As regular readers of this blog know, I publish monthly rankings of Tax Profs as measured by downloads of their papers from SSRN, and Ted Seto publishes here similar rankings of tax faculties and graduate tax faculties. Today’s New York Times hsa an article on the SSRN rankings, Now Professors Get Their Star Rankings, Too, by Naom Cohn:
First came the Amazon book rankings, and word leaked out that perhaps some vaunted writers spent more time than you would think checking how popular they were, hour by hour. Then newspapers started tracking the most popular articles on their sites and journalists, it was said, spent more time than you would think watching their rankings, hour by hour.
But would you believe that academics could become caught up in such petty, vain competition?
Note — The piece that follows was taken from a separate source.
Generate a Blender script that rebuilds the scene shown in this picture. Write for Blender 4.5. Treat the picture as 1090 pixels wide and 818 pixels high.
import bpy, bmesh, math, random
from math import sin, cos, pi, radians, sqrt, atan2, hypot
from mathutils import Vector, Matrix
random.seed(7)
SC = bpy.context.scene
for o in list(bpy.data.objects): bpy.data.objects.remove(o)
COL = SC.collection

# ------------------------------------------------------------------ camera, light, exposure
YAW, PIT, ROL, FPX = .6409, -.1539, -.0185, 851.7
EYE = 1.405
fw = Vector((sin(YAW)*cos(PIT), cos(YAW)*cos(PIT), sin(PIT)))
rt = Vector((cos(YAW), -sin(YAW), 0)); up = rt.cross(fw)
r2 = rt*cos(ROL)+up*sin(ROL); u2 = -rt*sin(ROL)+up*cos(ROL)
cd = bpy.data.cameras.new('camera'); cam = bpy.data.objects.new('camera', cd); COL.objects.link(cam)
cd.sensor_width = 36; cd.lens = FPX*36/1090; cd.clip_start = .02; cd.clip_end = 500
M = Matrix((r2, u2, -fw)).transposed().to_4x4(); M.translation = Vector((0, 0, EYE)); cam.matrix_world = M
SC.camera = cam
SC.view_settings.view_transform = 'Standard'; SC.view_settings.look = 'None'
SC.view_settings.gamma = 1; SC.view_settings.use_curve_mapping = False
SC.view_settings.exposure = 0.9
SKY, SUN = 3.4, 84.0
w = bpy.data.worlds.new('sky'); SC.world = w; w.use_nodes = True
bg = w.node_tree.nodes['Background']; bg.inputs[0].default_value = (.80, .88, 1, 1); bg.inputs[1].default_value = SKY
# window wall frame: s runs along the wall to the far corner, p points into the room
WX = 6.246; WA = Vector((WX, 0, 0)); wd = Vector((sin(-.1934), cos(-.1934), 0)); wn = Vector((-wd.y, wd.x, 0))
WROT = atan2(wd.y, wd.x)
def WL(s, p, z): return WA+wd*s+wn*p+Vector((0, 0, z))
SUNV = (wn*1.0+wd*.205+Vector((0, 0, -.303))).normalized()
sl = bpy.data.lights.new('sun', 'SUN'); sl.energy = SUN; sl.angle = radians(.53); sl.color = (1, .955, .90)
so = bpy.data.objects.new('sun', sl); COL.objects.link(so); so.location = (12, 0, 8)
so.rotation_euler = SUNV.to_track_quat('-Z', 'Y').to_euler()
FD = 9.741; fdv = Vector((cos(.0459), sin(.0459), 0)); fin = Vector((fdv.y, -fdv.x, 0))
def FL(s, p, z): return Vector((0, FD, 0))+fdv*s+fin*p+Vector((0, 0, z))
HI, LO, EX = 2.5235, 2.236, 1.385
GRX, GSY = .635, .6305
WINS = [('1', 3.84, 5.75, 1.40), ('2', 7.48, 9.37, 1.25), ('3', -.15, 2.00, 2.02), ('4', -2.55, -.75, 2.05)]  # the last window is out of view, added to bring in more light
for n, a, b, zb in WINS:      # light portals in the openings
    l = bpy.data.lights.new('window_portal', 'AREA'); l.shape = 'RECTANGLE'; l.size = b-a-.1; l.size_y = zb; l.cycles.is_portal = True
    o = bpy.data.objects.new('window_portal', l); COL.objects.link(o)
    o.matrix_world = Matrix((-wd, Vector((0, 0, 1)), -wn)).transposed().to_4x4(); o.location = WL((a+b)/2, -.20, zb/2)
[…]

Of course, you say. Still, short of hanging out in the stacks at the library and peeking over shoulders, the pursuit of that particular vanity had to wait for the Internet, and the creation of the Social Science Research Network, an increasingly influential site that now offers nearly 150,000 full-text documents for downloading. …
[W]ith a precision common to the digital age, its rankings of downloads can be sliced and diced in many ways with only a click: most downloads over all or most downloads in the last 12 months, either by article, by author or by institution.
The network was not created to be a Top 40 list for academics, said Michael C. Jensen, its chairman and one of its founders, but it has turned out that way. “We are interested in creating a site that would allow authors and papers to get a reputation and give information to readers on what to devote their scarce time to,” he said.
The research network raises the same big questions about what is lost and what is gained by removing the barriers to being heard in the public square. Is music distributed on MySpace, without benefit of a record label’s guiding hand, better or worse? Is journalism helped by the wide reach of bloggers, or hurt as professionalism disappears? Is it good that research that has not been reviewed by peers can be found so easily and looks just the same as gold-star approved work? …
Some argue that amid this storm of information, traditional gatekeepers (top-20 law schools, nationally known newspapers, academic journals) become even more important, drawing attention to the work that comes with the best credentials. But Mr. Sunstein begged to differ. “The gatekeepers matter,” he said, “but don’t have the enormous power to deny people a large audience.”